US markets rose on Friday on Federal Reserve Chairman Ben Bernanke's statement from Jackson Hole. After opening 4 points lower on Friday, the Dow fell 220 points on a lack of action from Ben Bernanke. However, the Dow rose after investors became hopeful of QE3, due to Bernanke extending the Fed meeting next month to 2 days. The Dow rose 134.72 points or 1.21% at 11,284.54. The S&P 500 gained 17.53 points or 1.51% at 1,176.80.
For the week, the Dow gained 4.3%, while the S&P 500 climbed 4.7%. US markets received a boost all week, as investors looked forward to Ben Bernanke's statement on Friday. However, all week analysts and economists were downplaying the likelihood of a QE3 to be announced on Friday, which decreased the market's expectations.
Initial jobless claims worse than expected
On Thursday, the initial jobless claims report showed claims rose 5,000 to 417,000, worse than the 410,000 that economists expected. In addition, initial claims in the week before were revised up to 412,000 from the previously-announced 408,000
Buffet invests in Bank of America
Bank of America had been plagued by bad news in recent weeks. On Monday, its shares were at $6.03, down 40% from $9.71 on August 1st. However, Warren Buffeted announced a $5 billion investment in Bank of America preferred shares on Thursday. As a result, the bank's shares rose 15%, and shares of other US banks gained as well.
Greece Bailout in Doubt
Finland reached an agreement with Greece early this week, in which Greece deposits $500 million euros into a Finish national account, as collateral for Finland helping other euro zone nations to bail out Greece. However, this will cause other nations to try to reach similar agreements with Greece, which throws into question the effectiveness of the euro zone bailout of Greece.
Durable goods orders impresses
On Wednesday, US July durable goods orders rose 4% over the June level, which was higher than the 2% increase expected. This helped to alleviate some double-dip recession concerns.
China manufacturing reading rises
On Tuesday, HSBC's China August PMI showed a reading of 49.8, which was a slight increase over July's 49.3. Although it was below 50, indicating contraction, it indicated that a hard landing is unlikely for China.
Rebels in Libya capture Tripoli
Oil fell after rebel forces fighting against Gaddafi captured Tripoli. Brent Crude settled on Monday at $108.36. However, as the week went on, analysts and traders realized that it could be 1-2 years before Libya reached full oil production. On Friday, Brent Crude was higher, settling at $111.36.
Gold surges past $1,900
Amid concerns about a double-dip recession, and hope for QE3, gold surged this week past the $1,900/ounce level. After the quick surge, gold corrected by about 8%. On Friday, gold futures settled up 1.93% at $1,797.30.
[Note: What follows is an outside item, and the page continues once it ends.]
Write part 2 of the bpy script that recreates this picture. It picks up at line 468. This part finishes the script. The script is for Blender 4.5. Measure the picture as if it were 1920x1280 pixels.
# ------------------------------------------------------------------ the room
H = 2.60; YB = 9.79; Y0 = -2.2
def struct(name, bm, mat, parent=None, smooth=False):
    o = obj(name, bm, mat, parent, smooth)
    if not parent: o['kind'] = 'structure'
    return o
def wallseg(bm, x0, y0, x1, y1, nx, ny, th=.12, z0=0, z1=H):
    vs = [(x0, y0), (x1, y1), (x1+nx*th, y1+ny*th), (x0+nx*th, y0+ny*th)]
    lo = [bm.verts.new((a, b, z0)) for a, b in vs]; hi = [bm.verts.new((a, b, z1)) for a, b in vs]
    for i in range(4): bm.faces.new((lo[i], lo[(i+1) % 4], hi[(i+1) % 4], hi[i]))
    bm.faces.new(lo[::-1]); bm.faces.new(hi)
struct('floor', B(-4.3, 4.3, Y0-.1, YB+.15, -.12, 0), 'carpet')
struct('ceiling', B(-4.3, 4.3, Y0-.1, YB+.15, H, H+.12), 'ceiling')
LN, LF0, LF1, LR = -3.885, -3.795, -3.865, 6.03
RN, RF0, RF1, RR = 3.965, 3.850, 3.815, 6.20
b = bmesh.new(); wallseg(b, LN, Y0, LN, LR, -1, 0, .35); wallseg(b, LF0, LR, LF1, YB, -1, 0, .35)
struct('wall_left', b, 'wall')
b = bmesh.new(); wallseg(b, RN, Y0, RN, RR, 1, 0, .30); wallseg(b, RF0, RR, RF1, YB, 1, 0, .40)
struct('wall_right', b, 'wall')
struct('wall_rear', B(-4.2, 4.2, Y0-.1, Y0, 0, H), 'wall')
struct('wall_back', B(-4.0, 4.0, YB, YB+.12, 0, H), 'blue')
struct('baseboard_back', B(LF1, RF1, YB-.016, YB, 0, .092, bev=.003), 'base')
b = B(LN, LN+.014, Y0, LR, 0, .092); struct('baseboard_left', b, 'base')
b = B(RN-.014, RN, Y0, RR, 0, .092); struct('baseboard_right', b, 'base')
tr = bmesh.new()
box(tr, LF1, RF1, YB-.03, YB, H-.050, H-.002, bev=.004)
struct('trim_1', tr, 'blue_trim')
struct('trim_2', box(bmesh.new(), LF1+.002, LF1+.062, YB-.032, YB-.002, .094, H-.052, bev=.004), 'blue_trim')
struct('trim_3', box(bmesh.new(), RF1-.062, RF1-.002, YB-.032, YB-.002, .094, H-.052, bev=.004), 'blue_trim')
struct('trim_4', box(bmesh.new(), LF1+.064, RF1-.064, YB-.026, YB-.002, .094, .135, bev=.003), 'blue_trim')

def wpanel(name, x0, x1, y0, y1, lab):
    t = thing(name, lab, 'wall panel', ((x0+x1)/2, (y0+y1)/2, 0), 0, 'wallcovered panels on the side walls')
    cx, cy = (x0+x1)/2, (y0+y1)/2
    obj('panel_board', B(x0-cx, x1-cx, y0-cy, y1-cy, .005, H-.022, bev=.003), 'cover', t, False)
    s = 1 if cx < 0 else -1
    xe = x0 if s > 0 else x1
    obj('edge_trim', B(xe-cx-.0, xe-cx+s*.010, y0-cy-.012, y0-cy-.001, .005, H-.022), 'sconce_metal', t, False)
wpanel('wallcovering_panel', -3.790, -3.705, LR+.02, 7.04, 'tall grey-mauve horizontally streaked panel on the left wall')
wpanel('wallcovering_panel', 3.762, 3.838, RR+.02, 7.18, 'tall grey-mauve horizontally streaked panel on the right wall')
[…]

Using a strategy outlined in my e-book Gold Investing Mastery Guide, I decreased my positions in Barrick Gold and Goldcorp by 25% each, as the former reached C$52.23 and the latter reached C$53.85 on Monday. I also sold all my holdings of the SPDR Gold ETF, GLD, as gold hit $1,900. The rise was clearly too quick, making the metal prone to a correction. However, my outlook for gold is still very positive, with gold reaching $2,100 being a possibility before the end of 2011.
Looking ahead to next week
Because analysts and fund managers had talked down the possibility of QE3 for Friday, markets rose on Friday despite Bernanke taking no action. This slightly positive effect of Bernanke's statement is likely to continue next week. However, investors will be paying attention to the August non-farm payrolls, the revised July jobs report and the minutes from the Fed's August 9 FOMC meeting.
Market sentiment is now slightly hopeful, as investors look forward to QE3 during the September 20-21 Fed meeting. However, jobs data next week can have a big impact. Worse-than-expected jobs data would increase concerns of a double-dip recession, sending markets lower and perhaps causing the panic that was seen earlier this month. On the other hand, better-than-expected data would alleviate some double-dip recession concerns.